Austria’s government was forced Monday to announce an embarrassing postponement of its October 2 presidential election because of glue failing to stick on postal votes.

“The defective vote envelopes have glue on the top edge and on the side. This come unstuck and the flap can still be easily opened and closed even after 20-25 minutes,” Interior Minister Wolfgang Sobotka said, reports BSS.

“We are going to request that parliament approves a postponement of the election,” he told reporters. Possible new dates are November 27 — his preferred option — or December 4, he said.

Campaign posters for Norbert Hofer and Alexander Van der Bellen in Vienna

Campaign posters for Norbert Hofer and Alexander Van der Bellen in Vienna

The announcement is a further blow to Austria’s image, a wealthy and advanced Western democracy and EU member, and for the government of Chancellor Christian Kern.

Austria has been without a president since July 8 when Heinz Fischer stepped down. He was replaced on an interim basis by the speaker of parliament and two deputy speakers.

The last election result from May was annulled after Austria’s highest court in July upheld claims of procedural irregularities made by the narrowly defeated far-right.

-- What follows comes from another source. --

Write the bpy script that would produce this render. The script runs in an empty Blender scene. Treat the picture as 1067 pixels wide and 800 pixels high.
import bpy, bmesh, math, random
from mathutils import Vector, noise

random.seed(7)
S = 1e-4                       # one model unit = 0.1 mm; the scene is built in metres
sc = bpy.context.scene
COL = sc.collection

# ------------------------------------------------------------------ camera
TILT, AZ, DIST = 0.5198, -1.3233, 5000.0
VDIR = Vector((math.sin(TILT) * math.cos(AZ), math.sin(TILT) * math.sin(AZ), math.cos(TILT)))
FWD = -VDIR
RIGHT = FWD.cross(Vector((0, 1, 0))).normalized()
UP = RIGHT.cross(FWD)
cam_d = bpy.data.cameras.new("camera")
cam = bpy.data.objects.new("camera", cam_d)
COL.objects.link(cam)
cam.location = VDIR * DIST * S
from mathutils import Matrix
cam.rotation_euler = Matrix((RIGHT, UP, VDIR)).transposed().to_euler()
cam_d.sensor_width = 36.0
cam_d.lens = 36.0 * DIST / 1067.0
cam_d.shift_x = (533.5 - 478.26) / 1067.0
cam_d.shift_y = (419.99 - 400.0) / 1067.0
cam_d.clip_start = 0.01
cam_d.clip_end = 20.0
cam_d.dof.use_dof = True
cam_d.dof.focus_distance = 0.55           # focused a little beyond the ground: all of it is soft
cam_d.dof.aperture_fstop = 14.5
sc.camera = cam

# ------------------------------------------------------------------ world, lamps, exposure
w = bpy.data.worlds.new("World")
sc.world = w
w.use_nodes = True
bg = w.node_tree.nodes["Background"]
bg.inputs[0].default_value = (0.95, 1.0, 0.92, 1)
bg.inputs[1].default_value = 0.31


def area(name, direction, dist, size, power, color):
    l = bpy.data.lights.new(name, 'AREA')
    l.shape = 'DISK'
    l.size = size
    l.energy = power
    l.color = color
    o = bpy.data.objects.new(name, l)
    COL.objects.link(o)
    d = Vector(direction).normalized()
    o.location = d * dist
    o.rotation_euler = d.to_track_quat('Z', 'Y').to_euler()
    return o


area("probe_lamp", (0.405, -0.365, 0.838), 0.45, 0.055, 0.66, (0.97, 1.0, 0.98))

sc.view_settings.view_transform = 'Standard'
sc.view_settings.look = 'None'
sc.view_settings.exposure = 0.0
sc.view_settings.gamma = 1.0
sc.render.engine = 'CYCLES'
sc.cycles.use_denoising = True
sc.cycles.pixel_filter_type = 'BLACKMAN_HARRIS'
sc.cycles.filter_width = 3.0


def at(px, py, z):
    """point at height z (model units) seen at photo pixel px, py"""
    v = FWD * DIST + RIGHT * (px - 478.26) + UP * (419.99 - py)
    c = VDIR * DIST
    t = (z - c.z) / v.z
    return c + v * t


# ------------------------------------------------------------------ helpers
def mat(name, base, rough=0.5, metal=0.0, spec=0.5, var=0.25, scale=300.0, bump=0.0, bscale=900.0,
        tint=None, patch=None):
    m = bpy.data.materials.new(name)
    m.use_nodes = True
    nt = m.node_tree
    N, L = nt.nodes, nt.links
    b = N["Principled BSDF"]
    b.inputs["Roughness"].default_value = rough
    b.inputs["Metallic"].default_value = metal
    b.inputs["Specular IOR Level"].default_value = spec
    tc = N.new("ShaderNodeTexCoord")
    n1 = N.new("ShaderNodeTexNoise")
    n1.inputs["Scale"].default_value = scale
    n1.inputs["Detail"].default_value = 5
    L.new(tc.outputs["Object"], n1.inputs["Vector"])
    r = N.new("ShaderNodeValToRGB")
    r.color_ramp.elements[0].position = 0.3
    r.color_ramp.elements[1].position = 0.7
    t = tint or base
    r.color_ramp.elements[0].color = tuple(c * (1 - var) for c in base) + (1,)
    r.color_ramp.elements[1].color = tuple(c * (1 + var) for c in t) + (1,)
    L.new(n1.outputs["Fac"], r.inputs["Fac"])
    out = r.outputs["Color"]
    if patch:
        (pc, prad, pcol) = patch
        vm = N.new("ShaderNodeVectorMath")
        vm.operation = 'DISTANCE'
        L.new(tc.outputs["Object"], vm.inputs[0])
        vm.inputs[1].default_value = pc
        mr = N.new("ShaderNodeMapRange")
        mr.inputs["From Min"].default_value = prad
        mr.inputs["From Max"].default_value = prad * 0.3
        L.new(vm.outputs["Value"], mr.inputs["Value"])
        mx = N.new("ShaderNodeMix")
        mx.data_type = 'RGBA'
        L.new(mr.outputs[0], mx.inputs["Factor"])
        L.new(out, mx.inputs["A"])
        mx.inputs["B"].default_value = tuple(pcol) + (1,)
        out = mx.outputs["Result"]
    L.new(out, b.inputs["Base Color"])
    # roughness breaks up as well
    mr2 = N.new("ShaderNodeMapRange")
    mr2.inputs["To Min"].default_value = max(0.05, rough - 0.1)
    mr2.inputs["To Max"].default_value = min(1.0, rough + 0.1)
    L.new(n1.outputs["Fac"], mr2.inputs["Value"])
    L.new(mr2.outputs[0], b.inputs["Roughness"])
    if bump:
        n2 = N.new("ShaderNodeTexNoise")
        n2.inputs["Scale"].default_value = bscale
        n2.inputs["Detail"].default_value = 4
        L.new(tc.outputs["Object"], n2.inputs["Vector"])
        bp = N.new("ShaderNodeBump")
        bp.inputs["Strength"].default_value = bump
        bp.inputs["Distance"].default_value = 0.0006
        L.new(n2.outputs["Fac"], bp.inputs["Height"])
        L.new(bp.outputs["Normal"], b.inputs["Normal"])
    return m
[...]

This was also because of problems with the 700,000 postal votes cast, although these included votes being counted too early, or by officials without the authority to do so.

ISLAM HAS NO PLACE

In the May election, Norbert Hofer of the far-right Freedom Party (FPOe) narrowly lost by just 31,000 votes to an independent ecologist, Alexander Van der Bellen.

If he wins, this time, Hofer would become Europe’s first far-right head of state since 1945 after losing by just 31,000 votes in May.

In common with other populist parties around Europe, the FPOe has stoked concerns about record entry into Europe last year of more than a million migrants to increase support.

The role of Austria’s president is largely ceremonial but not entirely. He or she can in theory sack the government — something that Hofer has in the past threatened he will do.

The 45-year-old has sought to portray himself as the friendly and moderate face of the FPOe, focusing not on immigration but on issues like EU trade deals and wanting more Swiss-style “direct democracy”.

But he has also said Islam “has no place” in Austria and opposes gay marriage. Van der Bellen has also accused him of wanting Austria to follow Britain out of the European Union.

SYSTEM ON THE BLINK

Pushing the election back poses legal problems, however, and the government is considering drawing up special legislation or even changing the constitution to allow it to happen.

Another question is whether to update the voter register as, since the last election, tens of thousands of voters have died, while a similar number have turned 16 and can now vote, media reports said.

Expert Thomas Hofer said that it was unclear which candidate the “highly embarrassing” postponement would help, but that further ahead the far-right could well profit.

“Trust in democratic institutions was already low, and this will do further damage,” he told AFP.

“In the longer term, this will help the FPOe, which has always argued that the system is on the blink.”

Indeed, Hofer has jumped on the problems with the election as proof that Austria needs to be shaken up.